#### THE REQUEST:
Look through the listing and locate every line containing the word "high"; copy those lines.

#### GIVEN MATERIAL:

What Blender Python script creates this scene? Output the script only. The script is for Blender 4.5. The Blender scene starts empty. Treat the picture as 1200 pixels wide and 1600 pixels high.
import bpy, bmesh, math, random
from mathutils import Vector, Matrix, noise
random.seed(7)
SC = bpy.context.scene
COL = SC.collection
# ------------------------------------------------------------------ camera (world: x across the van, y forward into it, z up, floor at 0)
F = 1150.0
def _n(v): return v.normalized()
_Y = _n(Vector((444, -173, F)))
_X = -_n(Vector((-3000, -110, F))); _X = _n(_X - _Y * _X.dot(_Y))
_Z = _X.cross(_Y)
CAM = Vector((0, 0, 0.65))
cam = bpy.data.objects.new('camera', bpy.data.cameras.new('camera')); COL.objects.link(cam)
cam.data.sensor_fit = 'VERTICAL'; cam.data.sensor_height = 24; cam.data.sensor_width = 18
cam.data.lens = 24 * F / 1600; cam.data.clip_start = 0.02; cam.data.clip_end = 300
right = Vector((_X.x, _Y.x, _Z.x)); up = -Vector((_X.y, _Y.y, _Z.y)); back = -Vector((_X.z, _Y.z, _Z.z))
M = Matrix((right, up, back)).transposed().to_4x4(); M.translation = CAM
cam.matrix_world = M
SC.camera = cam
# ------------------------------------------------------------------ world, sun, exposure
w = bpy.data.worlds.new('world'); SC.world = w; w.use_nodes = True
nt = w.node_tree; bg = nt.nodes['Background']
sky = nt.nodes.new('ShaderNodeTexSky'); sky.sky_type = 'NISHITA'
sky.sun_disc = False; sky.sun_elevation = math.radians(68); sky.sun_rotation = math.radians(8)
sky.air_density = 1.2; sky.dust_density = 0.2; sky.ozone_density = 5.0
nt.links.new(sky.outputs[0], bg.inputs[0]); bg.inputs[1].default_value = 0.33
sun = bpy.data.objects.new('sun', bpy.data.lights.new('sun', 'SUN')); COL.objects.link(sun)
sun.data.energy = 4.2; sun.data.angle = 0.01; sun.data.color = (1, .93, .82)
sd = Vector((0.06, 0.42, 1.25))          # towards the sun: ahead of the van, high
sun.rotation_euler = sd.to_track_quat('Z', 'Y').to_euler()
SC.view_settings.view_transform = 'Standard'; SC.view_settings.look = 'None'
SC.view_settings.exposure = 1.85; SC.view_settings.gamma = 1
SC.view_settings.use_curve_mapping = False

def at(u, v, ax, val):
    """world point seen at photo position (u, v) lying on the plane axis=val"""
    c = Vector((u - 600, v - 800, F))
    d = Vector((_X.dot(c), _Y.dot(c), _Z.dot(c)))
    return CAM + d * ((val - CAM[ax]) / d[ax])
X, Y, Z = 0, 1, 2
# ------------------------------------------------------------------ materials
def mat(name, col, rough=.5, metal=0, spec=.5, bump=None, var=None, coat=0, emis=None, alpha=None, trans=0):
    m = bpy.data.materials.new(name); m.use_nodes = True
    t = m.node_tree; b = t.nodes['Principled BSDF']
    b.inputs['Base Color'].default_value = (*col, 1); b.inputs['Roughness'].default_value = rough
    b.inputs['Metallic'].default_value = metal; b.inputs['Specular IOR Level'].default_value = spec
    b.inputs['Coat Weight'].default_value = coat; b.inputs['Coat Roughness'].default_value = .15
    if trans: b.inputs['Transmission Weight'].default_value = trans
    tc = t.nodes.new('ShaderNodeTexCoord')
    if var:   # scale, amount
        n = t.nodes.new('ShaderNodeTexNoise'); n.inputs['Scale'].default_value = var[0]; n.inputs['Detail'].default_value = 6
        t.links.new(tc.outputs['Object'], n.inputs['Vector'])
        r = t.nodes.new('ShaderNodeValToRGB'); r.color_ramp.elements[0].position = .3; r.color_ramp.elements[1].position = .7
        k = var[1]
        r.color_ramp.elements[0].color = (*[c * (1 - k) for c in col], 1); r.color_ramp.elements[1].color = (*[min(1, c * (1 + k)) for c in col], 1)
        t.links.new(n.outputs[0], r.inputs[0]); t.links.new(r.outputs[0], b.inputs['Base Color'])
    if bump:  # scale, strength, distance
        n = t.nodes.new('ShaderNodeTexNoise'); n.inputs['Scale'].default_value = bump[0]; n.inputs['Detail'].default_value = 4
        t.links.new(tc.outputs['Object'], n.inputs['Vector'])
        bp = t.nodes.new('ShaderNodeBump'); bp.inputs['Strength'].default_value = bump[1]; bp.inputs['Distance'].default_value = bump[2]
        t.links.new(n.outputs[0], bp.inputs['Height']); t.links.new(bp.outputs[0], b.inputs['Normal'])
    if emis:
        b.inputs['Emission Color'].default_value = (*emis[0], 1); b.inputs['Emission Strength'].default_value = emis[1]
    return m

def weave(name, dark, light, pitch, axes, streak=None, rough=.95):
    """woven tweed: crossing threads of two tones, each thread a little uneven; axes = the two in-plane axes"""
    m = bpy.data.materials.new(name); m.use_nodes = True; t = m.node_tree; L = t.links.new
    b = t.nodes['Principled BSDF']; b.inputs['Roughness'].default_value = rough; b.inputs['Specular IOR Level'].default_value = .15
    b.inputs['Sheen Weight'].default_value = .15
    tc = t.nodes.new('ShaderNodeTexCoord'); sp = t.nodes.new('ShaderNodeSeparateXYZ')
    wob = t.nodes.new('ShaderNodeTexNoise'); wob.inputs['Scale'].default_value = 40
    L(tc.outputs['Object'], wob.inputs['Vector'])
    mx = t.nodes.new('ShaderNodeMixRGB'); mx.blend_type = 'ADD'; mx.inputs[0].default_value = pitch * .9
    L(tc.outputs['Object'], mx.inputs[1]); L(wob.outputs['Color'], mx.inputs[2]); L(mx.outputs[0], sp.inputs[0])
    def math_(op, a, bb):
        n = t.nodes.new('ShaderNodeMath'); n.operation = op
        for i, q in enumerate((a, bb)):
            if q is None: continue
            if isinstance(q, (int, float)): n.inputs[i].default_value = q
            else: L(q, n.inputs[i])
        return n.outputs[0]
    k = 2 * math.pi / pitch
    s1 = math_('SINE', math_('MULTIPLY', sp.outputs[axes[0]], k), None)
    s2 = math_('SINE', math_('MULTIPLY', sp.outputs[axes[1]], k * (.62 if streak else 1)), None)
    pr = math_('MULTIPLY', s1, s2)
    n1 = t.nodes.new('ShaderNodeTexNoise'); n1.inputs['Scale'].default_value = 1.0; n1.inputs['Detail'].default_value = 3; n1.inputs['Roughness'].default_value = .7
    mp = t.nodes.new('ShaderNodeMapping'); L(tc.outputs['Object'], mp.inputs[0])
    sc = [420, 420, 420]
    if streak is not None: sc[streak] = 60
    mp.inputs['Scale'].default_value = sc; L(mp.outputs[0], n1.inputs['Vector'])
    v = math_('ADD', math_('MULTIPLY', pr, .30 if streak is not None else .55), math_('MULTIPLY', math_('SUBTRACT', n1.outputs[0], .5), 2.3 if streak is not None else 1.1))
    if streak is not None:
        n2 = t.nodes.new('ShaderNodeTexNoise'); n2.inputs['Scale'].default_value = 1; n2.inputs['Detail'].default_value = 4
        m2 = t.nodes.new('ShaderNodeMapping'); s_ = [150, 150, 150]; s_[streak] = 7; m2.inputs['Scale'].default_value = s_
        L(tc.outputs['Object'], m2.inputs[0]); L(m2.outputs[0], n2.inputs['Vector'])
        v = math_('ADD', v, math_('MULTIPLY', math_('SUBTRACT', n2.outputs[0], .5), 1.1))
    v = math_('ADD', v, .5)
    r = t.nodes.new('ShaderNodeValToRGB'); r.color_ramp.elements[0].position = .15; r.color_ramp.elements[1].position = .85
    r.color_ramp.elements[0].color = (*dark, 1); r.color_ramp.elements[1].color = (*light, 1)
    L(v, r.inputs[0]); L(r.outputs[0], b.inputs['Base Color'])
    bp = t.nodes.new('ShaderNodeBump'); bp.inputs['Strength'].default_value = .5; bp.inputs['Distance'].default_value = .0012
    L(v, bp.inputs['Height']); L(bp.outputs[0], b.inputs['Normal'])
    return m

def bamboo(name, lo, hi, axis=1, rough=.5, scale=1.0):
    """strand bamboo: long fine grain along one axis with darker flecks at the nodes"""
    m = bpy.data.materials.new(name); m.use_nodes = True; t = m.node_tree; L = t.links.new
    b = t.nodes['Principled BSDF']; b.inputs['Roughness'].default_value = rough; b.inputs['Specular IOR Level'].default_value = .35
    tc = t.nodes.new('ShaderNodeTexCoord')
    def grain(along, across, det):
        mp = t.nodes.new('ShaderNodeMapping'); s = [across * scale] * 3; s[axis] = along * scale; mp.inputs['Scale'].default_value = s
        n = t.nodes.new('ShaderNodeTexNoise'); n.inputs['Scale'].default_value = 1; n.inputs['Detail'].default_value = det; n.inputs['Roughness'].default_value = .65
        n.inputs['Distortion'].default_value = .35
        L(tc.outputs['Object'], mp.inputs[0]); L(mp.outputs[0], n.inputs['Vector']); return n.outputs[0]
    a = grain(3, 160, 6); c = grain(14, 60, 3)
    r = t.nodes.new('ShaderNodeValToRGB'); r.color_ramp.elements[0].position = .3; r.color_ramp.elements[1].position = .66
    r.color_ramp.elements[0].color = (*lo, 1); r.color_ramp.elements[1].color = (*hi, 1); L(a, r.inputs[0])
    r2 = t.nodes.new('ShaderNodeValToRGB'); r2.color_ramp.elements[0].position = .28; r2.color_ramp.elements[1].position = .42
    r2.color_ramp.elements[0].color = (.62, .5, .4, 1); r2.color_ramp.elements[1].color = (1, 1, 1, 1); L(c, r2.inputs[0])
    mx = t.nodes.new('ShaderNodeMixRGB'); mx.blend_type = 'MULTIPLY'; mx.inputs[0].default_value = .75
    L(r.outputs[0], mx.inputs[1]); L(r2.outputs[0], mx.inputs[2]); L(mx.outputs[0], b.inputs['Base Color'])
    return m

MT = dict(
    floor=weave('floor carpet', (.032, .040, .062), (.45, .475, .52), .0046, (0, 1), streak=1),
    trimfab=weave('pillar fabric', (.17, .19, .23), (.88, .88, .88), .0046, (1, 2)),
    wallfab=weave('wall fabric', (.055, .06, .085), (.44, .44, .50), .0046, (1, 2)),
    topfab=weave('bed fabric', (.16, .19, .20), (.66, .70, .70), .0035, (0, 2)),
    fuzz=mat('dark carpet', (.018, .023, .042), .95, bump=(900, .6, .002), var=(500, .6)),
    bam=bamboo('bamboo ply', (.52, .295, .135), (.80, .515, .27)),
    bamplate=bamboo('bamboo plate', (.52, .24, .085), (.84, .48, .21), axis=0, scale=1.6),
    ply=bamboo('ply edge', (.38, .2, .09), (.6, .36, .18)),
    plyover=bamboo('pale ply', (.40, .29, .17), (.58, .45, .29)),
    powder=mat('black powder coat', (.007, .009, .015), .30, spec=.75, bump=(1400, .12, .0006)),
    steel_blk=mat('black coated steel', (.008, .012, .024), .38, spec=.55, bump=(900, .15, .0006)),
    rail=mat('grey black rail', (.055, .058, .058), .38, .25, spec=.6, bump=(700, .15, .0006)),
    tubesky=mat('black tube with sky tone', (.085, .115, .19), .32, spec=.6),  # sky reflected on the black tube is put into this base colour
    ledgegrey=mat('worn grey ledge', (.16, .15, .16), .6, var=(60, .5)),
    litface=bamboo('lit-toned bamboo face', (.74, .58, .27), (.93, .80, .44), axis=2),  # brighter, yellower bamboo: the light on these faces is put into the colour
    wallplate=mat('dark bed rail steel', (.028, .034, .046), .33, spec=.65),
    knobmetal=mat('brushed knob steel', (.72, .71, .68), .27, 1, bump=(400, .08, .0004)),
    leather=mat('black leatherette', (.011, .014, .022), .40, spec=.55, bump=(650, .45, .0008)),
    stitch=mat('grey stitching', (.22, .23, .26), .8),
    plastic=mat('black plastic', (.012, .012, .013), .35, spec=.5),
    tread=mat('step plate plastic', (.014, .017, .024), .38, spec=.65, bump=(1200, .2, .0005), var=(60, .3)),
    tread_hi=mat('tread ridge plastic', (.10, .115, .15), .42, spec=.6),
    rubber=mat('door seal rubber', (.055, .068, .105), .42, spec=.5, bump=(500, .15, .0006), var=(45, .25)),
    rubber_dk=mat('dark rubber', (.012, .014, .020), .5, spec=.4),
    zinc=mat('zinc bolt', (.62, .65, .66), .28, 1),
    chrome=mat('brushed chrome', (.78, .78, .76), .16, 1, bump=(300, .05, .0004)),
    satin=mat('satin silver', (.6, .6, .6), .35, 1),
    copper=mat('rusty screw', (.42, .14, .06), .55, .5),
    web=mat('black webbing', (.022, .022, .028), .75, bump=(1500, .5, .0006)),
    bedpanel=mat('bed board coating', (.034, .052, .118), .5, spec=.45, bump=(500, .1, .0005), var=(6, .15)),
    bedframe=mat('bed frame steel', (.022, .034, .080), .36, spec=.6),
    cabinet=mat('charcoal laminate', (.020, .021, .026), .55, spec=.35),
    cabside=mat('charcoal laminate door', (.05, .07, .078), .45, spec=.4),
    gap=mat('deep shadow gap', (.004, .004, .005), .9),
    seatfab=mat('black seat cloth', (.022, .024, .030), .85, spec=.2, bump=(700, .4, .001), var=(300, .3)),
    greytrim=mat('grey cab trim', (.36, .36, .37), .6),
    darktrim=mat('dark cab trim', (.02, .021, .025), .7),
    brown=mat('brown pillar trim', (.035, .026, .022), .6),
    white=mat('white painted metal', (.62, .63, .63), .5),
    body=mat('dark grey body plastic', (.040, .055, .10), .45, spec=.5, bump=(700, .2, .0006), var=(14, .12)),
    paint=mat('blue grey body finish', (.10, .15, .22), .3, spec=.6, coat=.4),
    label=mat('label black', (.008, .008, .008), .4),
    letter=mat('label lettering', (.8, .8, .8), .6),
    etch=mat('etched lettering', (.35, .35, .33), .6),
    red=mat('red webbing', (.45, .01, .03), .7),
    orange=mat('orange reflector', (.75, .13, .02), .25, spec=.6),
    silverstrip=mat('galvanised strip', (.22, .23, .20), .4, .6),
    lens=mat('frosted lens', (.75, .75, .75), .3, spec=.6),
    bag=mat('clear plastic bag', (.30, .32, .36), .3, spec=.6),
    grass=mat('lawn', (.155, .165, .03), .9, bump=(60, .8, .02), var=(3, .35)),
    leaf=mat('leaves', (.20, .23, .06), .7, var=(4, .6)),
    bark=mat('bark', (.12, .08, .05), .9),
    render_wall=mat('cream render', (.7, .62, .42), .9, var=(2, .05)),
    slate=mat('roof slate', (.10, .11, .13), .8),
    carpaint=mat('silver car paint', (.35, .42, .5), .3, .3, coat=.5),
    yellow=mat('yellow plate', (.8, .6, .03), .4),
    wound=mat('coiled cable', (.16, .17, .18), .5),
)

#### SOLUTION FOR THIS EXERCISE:
What Blender Python script creates this scene? Output the script only. The script is for Blender 4.5. The Blender scene starts empty. Treat the picture as 1200 pixels wide and 1600 pixels high.
sd = Vector((0.06, 0.42, 1.25))          # towards the sun: ahead of the van, high